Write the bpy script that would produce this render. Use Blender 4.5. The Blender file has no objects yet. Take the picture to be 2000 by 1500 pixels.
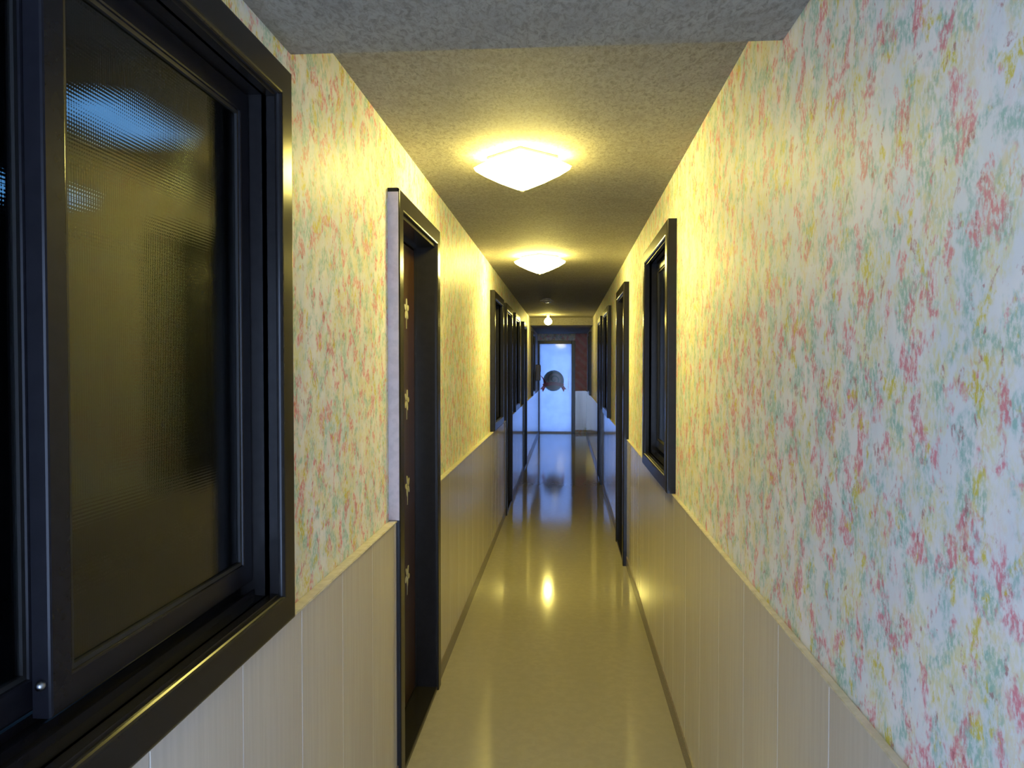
import bpy, bmesh, math, random
from mathutils import Vector
random.seed(7)
S = bpy.context.scene
C = S.collection

# ------------------------------------------------------------------ camera, world, exposure
CAM_H = 1.55
cd = bpy.data.cameras.new('camera'); cam = bpy.data.objects.new('camera', cd); C.objects.link(cam)
cam.location = (0, 0, CAM_H)
cam.rotation_euler = (math.radians(90 - 1.37), 0, math.radians(4.0))
cd.sensor_width = 36; cd.lens = 27.0; cd.clip_start = .02; cd.clip_end = 100
S.camera = cam
w = bpy.data.worlds.new('daylight'); S.world = w; w.use_nodes = True
bg = w.node_tree.nodes['Background']
bg.inputs[0].default_value = (.45, .62, 1.0, 1); bg.inputs[1].default_value = 18.0
S.view_settings.view_transform = 'Standard'; S.view_settings.look = 'None'
S.view_settings.exposure = 0.0; S.view_settings.gamma = 1; S.view_settings.use_curve_mapping = False
LAMP_COL = (1.0, .83, .20); LAMP_STR = 76.0

# ------------------------------------------------------------------ dimensions
XL, XR = -.645, .485            # papered walls
TL, TR = -.617, .472            # faces of the wainscot tiles
H, HS = 2.415, 2.28             # high and low ceiling
Y0, YS1, YS2, Y1 = -1.5, 1.78, 13.9, 17.7
WT = .12                        # wall thickness
WZ = .976                       # top of tiles

# ------------------------------------------------------------------ node helpers
class NT:
    def __init__(s, name):
        s.m = bpy.data.materials.new(name); s.m.use_nodes = True
        s.t = s.m.node_tree; s.n = s.t.nodes
        s.b = s.n['Principled BSDF']; s.out = s.n['Material Output']
        s._co = None
    def add(s, kind, **kw):
        x = s.n.new(kind)
        for k, v in kw.items(): setattr(x, k, v)
        return x
    def link(s, a, b): s.t.links.new(a, b)
    def co(s, scale=(1, 1, 1), loc=(0, 0, 0)):
        if s._co is None: s._co = s.add('ShaderNodeTexCoord')
        m = s.add('ShaderNodeMapping'); m.inputs['Scale'].default_value = scale; m.inputs['Location'].default_value = loc
        s.link(s._co.outputs['Object'], m.inputs[0]); return m.outputs[0]
    def noise(s, vec, scale, detail=3, rough=.5, dist=0):
        x = s.add('ShaderNodeTexNoise'); x.inputs['Scale'].default_value = scale; x.inputs['Detail'].default_value = detail
        x.inputs['Roughness'].default_value = rough; x.inputs['Distortion'].default_value = dist
        s.link(vec, x.inputs['Vector']); return x.outputs[0]
    def ramp(s, v, lo, hi, a=0.0, b=1.0):
        x = s.add('ShaderNodeMapRange'); x.interpolation_type = 'SMOOTHSTEP'
        s.link(v, x.inputs[0])
        for i, q in ((1, lo), (2, hi), (3, a), (4, b)): x.inputs[i].default_value = q
        return x.outputs[0]
    def mul(s, a, b):
        x = s.add('ShaderNodeMath', operation='MULTIPLY')
        for i, q in enumerate((a, b)):
            if isinstance(q, (int, float)): x.inputs[i].default_value = q
            else: s.link(q, x.inputs[i])
        return x.outputs[0]
    def mix(s, f, a, b):
        x = s.add('ShaderNodeMix', data_type='RGBA')
        if isinstance(f, (int, float)): x.inputs[0].default_value = f
        else: s.link(f, x.inputs[0])
        for i, q in ((6, a), (7, b)):
            if isinstance(q, tuple): x.inputs[i].default_value = (*q, 1)
            else: s.link(q, x.inputs[i])
        return x.outputs[2]
    def bump(s, h, strength=.3, dist=.002):
        x = s.add('ShaderNodeBump'); x.inputs['Strength'].default_value = strength; x.inputs['Distance'].default_value = dist
        s.link(h, x.inputs['Height']); s.link(x.outputs[0], s.b.inputs['Normal']); return x.outputs[0]
    def col(s, c):
        if isinstance(c, tuple): s.b.inputs['Base Color'].default_value = (*c, 1)
        else: s.link(c, s.b.inputs['Base Color'])
    def set(s, **kw):
        for k, v in kw.items(): s.b.inputs[k.replace('_', ' ')].default_value = v

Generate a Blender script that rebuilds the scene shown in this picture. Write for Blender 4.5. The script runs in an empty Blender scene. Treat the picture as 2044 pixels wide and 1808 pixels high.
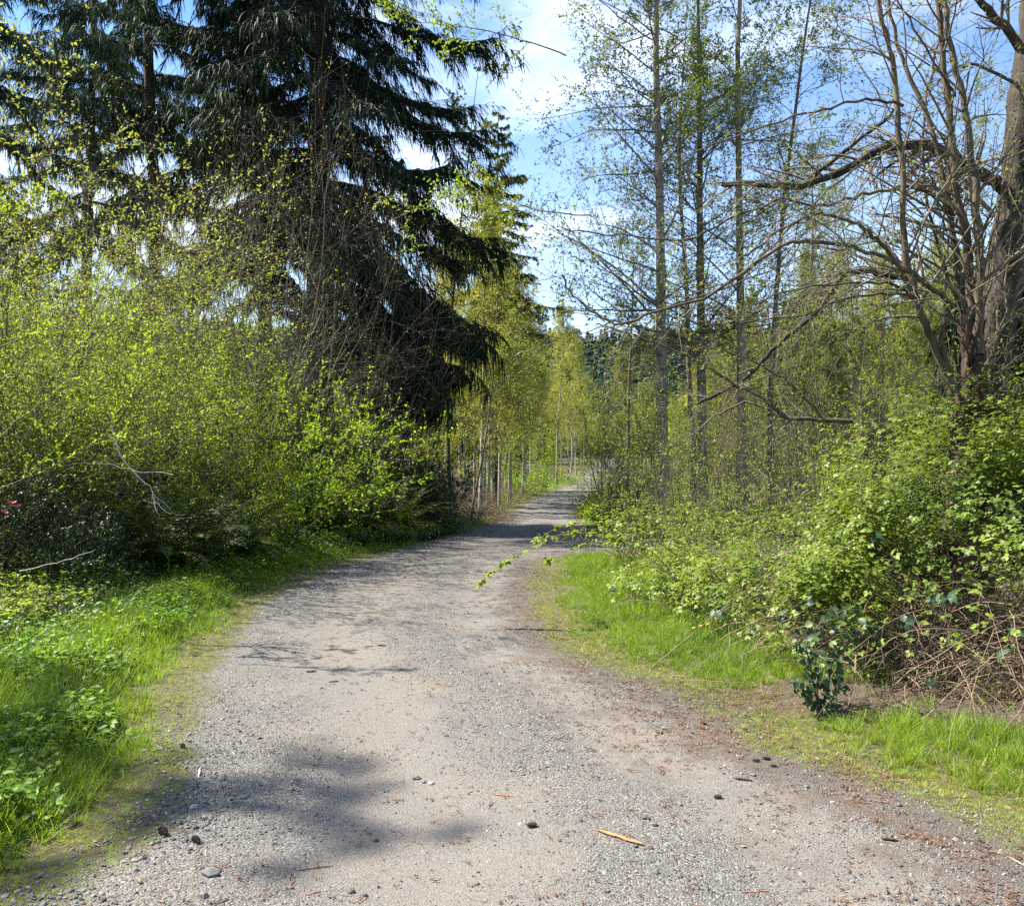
import bpy, math, random
import numpy as np
from mathutils import Vector, Matrix, Euler

R = math.radians
PI = math.pi
scene = bpy.context.scene
COL = scene.collection

# ------------------------------------------------------------------ camera, sky, sun, exposure
CAM_H = 1.6
cam_d = bpy.data.cameras.new('camera')
cam = bpy.data.objects.new('camera', cam_d)
COL.objects.link(cam)
cam.location = (0, 0, CAM_H)
cam.rotation_euler = (R(89.85), 0, 0)
cam_d.sensor_fit = 'HORIZONTAL'
cam_d.sensor_width = 36
cam_d.lens = 36 * 905 / 1024
cam_d.clip_start = 0.05
cam_d.clip_end = 6000
scene.camera = cam

SUN_EL, SUN_AZ = R(50), math.atan2(-0.955, 0.28)      # azimuth clockwise from +Y: the sun stands left and a little ahead
world = bpy.data.worlds.new('World')
scene.world = world
world.use_nodes = True
wn = world.node_tree
wn.nodes.clear()
def wnode(t, **k):
    n = wn.nodes.new(t)
    for a, b in k.items(): setattr(n, a, b)
    return n
w_out = wnode('ShaderNodeOutputWorld')
w_bg = wnode('ShaderNodeBackground')
w_sky = wnode('ShaderNodeTexSky', sky_type='NISHITA', sun_disc=False)
w_sky.sun_elevation = SUN_EL
w_sky.sun_rotation = SUN_AZ
w_sky.air_density = 1.0
w_sky.dust_density = 0.6
w_sky.ozone_density = 2.5
w_bg.inputs['Strength'].default_value = 0.064
w_tc = wnode('ShaderNodeTexCoord')
w_map = wnode('ShaderNodeMapping')
w_map.inputs['Scale'].default_value = (1.0, 1.0, 2.6)
w_map.inputs['Location'].default_value = (0.35, 0.0, 0.1)
w_n = wnode('ShaderNodeTexNoise')
w_n.inputs['Scale'].default_value = 2.3
w_n.inputs['Detail'].default_value = 7
w_n.inputs['Roughness'].default_value = 0.55
w_n.inputs['Distortion'].default_value = 0.35
w_r = wnode('ShaderNodeMapRange')
w_r.inputs['From Min'].default_value = 0.50
w_r.inputs['From Max'].default_value = 0.70
w_r.inputs['To Max'].default_value = 0.85
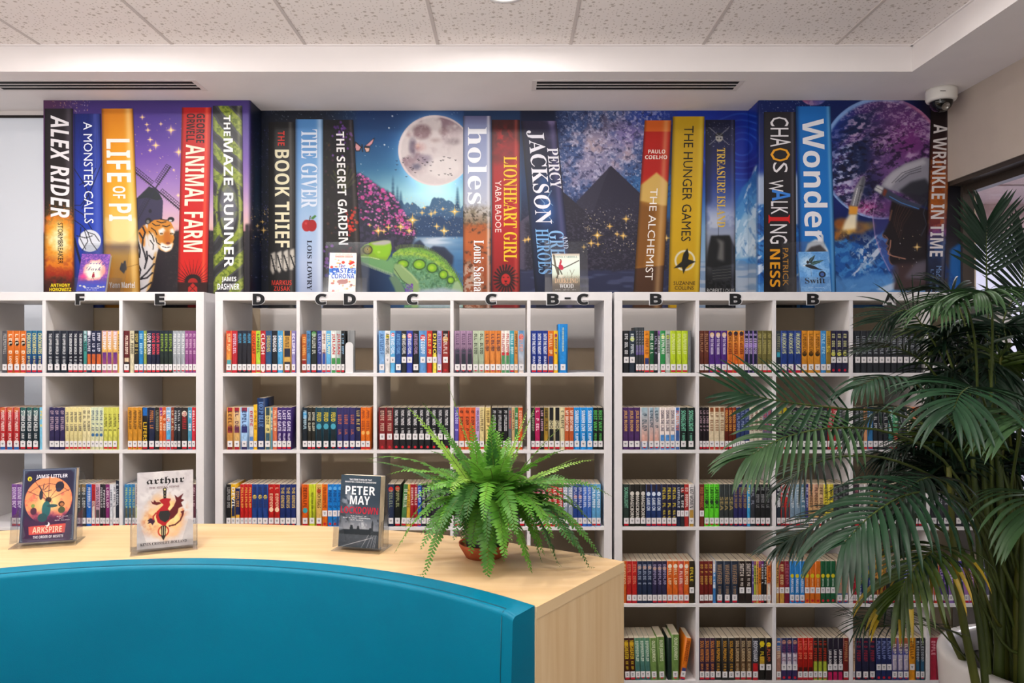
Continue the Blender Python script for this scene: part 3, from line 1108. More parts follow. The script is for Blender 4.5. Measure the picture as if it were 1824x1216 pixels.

WHAT YOU HAVE TO DO: Repeat exactly the lines from the start of the entries down to the line with "C = S.collection", keeping both ends but none of the pictures.

SOLUTION:
Write the bpy script that would produce this render. Use Blender 4.5. The Blender file has no objects yet. Take the picture to be 2000 by 1500 pixels.
import bpy, bmesh, math, random
from mathutils import Vector
random.seed(7)
S = bpy.context.scene
C = S.collection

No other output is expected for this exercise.